--- start of EXCERPTED RECORDS ---

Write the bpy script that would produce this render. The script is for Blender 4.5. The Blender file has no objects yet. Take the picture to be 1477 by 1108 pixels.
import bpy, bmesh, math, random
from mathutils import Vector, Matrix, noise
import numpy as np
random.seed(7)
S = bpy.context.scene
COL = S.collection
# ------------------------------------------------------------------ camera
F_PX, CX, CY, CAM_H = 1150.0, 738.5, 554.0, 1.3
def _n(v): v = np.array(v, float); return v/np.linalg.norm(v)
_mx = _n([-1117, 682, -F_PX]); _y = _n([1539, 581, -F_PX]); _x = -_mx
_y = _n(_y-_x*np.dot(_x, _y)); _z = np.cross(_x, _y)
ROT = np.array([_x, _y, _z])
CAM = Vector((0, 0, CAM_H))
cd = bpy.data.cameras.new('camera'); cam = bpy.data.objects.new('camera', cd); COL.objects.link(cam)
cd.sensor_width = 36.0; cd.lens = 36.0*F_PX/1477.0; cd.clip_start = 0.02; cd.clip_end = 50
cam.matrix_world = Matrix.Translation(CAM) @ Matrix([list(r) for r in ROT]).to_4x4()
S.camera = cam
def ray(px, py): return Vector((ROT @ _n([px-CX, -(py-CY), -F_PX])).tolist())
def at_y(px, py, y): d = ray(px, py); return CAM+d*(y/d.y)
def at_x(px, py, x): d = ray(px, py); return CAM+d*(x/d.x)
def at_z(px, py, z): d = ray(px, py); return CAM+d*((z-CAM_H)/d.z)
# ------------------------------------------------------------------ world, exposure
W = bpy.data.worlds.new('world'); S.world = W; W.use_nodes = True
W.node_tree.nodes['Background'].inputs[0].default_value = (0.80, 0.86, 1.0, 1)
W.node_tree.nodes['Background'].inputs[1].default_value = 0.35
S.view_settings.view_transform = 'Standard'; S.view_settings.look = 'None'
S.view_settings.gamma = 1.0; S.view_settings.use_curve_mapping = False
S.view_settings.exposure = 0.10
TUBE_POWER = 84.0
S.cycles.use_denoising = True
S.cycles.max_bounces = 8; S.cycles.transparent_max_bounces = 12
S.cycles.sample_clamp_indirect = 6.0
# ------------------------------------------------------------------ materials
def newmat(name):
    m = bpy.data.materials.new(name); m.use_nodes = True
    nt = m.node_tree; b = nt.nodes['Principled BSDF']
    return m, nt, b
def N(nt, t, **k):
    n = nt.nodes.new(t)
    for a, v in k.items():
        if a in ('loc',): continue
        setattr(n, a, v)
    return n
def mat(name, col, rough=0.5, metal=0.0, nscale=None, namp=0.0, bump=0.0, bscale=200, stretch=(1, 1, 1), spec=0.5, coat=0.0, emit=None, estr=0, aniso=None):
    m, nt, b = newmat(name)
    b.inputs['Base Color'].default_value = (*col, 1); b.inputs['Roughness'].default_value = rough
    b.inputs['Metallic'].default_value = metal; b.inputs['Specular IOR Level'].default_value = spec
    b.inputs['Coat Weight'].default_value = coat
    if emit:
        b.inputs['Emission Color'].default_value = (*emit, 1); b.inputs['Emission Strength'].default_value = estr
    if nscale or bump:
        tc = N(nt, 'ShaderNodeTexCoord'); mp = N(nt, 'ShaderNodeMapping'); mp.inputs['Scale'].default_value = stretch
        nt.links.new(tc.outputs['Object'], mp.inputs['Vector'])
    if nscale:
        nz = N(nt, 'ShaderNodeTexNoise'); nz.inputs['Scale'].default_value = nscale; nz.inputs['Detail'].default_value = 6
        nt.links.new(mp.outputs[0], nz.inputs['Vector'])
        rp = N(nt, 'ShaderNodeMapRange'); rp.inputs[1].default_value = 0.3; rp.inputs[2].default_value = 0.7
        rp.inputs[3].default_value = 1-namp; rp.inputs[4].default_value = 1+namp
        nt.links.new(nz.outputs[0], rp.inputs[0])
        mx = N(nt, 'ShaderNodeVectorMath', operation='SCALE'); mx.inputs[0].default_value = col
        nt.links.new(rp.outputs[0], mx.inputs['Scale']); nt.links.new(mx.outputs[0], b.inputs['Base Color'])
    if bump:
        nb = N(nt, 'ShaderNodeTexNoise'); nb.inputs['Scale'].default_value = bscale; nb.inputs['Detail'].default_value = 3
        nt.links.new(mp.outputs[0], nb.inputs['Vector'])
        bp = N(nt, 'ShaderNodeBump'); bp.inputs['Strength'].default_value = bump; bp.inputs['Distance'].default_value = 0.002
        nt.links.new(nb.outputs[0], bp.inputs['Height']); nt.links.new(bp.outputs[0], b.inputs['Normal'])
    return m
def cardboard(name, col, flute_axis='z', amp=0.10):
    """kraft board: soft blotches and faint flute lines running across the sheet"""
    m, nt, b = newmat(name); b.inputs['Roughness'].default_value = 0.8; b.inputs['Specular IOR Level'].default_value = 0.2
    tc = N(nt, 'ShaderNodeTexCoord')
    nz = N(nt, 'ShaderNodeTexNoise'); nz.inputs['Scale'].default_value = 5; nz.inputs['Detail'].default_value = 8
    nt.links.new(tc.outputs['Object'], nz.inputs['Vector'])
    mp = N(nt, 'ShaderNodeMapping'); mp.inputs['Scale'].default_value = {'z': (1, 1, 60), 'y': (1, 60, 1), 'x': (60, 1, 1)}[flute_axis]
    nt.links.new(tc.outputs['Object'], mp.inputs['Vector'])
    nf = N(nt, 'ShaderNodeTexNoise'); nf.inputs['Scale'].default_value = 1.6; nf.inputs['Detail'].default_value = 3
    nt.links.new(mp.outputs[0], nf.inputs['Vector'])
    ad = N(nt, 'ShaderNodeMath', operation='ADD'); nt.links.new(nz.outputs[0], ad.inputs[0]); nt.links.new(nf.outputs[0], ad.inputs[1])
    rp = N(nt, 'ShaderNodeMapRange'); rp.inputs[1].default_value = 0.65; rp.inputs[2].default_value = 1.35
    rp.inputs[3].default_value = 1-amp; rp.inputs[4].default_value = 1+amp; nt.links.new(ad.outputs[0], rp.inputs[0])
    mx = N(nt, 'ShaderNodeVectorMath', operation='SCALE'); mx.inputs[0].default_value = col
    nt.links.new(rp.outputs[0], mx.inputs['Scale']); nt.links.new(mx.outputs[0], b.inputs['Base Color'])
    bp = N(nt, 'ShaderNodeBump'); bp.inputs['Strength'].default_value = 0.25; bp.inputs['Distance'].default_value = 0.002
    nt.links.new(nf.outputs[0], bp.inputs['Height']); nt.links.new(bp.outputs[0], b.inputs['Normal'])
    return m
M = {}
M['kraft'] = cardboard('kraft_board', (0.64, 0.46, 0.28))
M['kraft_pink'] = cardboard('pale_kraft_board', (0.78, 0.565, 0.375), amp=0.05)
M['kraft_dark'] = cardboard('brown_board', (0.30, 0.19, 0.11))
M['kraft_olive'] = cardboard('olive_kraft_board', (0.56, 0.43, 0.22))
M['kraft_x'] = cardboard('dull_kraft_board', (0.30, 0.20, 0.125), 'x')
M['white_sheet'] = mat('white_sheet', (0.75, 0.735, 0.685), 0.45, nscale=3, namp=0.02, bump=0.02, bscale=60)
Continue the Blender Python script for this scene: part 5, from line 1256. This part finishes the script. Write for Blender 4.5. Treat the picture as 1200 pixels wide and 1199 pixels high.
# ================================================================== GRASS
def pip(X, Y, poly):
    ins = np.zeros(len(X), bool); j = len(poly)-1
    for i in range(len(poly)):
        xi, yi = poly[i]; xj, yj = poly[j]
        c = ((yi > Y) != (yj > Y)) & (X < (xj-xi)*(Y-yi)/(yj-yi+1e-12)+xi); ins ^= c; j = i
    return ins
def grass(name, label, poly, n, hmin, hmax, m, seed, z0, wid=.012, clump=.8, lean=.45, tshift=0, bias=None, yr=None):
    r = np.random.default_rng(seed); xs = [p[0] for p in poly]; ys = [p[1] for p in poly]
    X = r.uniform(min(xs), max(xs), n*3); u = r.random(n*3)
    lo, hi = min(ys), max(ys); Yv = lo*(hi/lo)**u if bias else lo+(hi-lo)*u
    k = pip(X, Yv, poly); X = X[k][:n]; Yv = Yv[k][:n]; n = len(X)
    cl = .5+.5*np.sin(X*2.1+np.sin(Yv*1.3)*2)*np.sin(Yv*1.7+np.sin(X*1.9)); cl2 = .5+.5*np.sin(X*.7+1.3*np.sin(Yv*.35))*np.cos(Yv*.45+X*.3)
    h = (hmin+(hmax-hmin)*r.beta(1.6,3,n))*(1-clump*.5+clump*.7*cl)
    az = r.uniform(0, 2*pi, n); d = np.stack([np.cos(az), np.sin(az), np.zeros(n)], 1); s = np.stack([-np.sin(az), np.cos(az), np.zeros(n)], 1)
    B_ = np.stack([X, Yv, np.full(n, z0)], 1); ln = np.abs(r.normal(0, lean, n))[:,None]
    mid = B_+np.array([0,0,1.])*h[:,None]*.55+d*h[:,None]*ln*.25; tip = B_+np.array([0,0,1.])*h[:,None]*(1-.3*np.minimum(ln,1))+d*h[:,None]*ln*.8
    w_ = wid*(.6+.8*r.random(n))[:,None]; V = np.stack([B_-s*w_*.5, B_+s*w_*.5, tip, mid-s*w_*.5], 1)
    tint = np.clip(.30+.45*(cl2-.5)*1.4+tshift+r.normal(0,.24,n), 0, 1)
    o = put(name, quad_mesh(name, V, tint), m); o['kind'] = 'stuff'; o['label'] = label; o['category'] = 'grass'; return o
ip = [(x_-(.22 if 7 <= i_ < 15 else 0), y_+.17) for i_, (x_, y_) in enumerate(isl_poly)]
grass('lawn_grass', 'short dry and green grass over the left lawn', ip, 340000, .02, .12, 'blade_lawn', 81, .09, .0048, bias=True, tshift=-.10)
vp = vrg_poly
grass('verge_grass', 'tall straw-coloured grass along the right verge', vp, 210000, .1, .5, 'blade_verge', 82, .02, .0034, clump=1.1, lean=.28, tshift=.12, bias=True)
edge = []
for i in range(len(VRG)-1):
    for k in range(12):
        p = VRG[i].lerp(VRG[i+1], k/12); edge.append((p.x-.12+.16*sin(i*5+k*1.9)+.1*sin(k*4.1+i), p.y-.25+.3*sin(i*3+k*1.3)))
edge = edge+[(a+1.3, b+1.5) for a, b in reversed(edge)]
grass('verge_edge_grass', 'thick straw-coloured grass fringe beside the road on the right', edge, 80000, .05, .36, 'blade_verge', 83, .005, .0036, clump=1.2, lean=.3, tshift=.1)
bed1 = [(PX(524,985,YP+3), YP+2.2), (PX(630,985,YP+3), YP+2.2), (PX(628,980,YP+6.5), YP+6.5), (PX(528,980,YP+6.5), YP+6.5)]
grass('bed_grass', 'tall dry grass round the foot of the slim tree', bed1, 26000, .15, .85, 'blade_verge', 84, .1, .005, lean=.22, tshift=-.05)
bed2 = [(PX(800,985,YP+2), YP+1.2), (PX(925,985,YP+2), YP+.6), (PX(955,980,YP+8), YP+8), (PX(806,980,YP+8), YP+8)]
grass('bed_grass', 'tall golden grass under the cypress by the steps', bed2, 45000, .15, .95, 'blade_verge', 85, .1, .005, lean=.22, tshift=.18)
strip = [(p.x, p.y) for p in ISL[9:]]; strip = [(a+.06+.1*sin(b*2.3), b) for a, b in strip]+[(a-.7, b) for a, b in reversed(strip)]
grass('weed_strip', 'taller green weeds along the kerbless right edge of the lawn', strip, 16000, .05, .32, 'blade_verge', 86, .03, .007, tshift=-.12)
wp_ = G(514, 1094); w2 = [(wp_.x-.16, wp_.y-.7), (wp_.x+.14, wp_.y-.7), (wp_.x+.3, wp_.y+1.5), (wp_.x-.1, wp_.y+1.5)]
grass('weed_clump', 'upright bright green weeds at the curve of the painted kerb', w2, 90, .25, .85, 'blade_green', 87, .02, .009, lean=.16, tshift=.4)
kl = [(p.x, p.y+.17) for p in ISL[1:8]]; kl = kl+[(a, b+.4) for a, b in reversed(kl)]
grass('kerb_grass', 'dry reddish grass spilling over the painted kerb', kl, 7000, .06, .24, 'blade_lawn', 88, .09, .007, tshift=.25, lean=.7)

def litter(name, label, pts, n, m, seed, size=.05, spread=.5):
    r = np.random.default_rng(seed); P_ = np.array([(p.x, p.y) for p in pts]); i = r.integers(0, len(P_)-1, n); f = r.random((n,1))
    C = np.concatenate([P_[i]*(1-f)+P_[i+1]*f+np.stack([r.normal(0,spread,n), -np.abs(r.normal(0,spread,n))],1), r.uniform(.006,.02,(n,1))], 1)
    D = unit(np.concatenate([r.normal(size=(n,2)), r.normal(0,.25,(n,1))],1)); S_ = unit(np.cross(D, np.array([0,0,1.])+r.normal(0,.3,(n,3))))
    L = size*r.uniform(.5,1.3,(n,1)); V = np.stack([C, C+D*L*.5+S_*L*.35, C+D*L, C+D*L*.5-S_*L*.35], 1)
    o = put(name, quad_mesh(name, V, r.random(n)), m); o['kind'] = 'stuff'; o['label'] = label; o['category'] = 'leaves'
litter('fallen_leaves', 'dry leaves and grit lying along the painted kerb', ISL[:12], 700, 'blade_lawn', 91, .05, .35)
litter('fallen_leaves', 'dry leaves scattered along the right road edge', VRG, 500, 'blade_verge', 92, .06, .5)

--- end of EXCERPTED RECORDS ---

REQUIRED WORK =>
Extract every line from the records above that contains the word "objects".

IN RESPONSE =>
Write the bpy script that would produce this render. The script is for Blender 4.5. The Blender file has no objects yet. Take the picture to be 1477 by 1108 pixels.
cd = bpy.data.cameras.new('camera'); cam = bpy.data.objects.new('camera', cd); COL.objects.link(cam)